"But, it's just another purchase!"

Do you shop in regular intervals of time, or only when you need to? Before you enter a store, do you know why and what exactly you need to purchase?


Clothing brands compete against each other by mass producing clothing and putting out new collections every once, twice or sometimes several times a season, a phenomenon more commonly called ‘Fast fashion’. The leads to a heightened temptation to make a purchase, thereby increased consumerism in the retail market. This phenomenon along with falling prices and disposable clothing are creating more waste with every passing year. These are adequate signals warning the possibility of an exponential growth of textile dumping in India, due to changing local trends and lack of prohibitive laws. The rising and largely unaware phenomenon of textile dumping has reached such magnanimous volumes that leads us to the point that textile collection and old textile treatment is not a solution.


The solution is to change consumerism, and the first step is to stop impulsive purchases.

The solution is to change consumerism, and the first step is to stop impulsive purchases.


Plan your wardrobe with a long term view. If you need something for a special occasion, you could first look out for renting or borrowing options. Fashion rental startups have started becoming popular nowadays in India too. We prefer borrowing against renting since renting system involves dry cleaning, which is chemical intensive. In case you desire to have something new for casual wear, think about repairing your old clothes, or innovative ways to remake your existing clothes. If you have a repairing kit at home, you can even mend your clothes yourself through some basic steps. If no innovative solution works out, you can swap your good clothes with your friends or attend a clothes swapping event, or visit a thrift shop where second hand clothes are available for purchasing.

Likewise, if you have clothes that you have grown tired of – you can think of passing on to friends or relatives, or drop it in a secondhand store, swap-shop or charity organization. If you have clothes that are too worn out for reuse – donate it to textile recycling via a collection box or in any charity organisation’s local store.

If you still need to buy, Dwij brings you a purchase checklist i.e. the most important parameters to reflect prior to making a purchase.



The purchase checklist is not a shortcut towards frugal spending, it is a solution to tackle the increasing menace of consumeristic culture created during the last few decades.

The underlying concept of the checklist is to encourage the consumer to create a long term view behind every purchase. It begins with questioning ourselves whether do we really desire to purchase this? This is important not just for the present moment. Does the purchase really match my needs and preferences over a long period of time?

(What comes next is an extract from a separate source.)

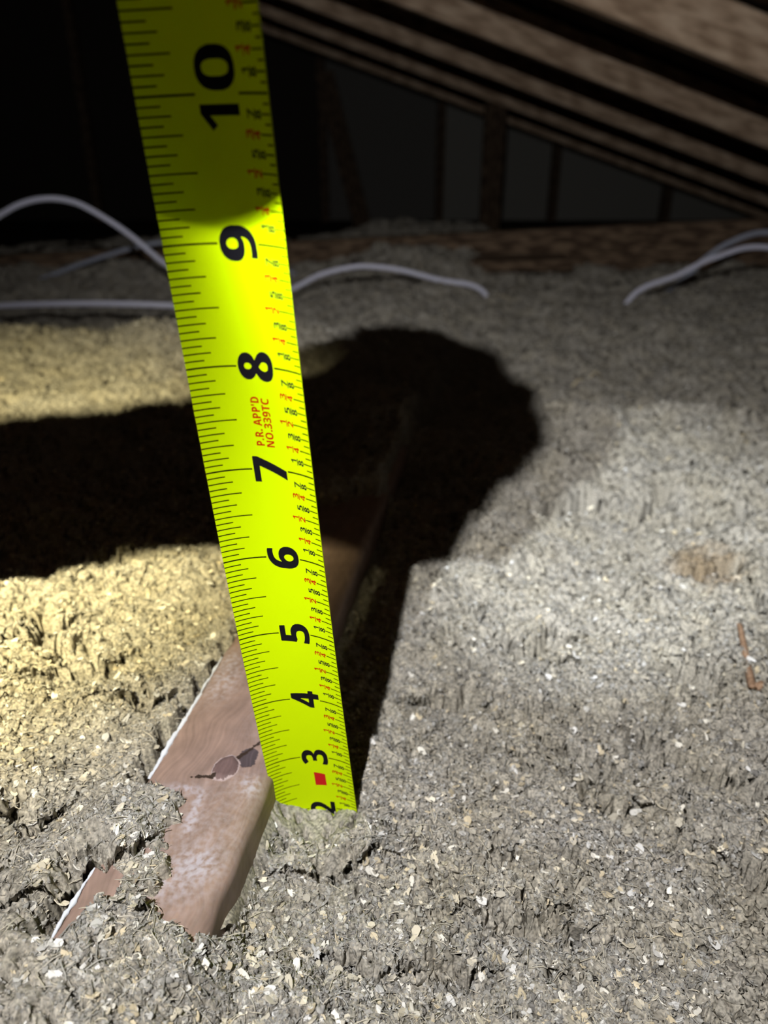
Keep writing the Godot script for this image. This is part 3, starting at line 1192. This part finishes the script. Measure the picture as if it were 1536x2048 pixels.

In the age of fast fashion, manufacturers seldom pay attention to durability. A highly durable product ensures that the product can at least be used by someone else, in case you wish to discard.

A cotton garment takes approx. 6 months to 1 year to decompose. Other natural fibers such as wool, silk, lyocell or hemp too fall in a similar category. In contrast, a synthetic garment such as acrylic, nylon, polyester or other petroleum based elements take anywhere between 20 years to 200 years to decompose. Applying some basic math, its logical that you should be wearing your synthetic garment around 100-200 more times than a natural fabric garment.


Do we really do that?


Look out for such ones where the fabric can be remade into another outfit with a trendy design, once you are bored of the existing one.

Upcycling is a process of converting an garment into another value added item by retaining the original characteristics of the fabric. Recycling is the process of transforming the original material into a new form. For these processes, it is preferred that the material be of a single type. Look out for products that are designed for disassembly. Look out for garments that can easily be repaired or stitched back. Do you know whether the brand that you are purchasing is known for its sustainable and ethical practices? This also includes having socially respectful working condition across its entire supply chain.

Of course, there cannot be a perfect solution for everything that you wear, all that we advise is “Make Mindful purchase”!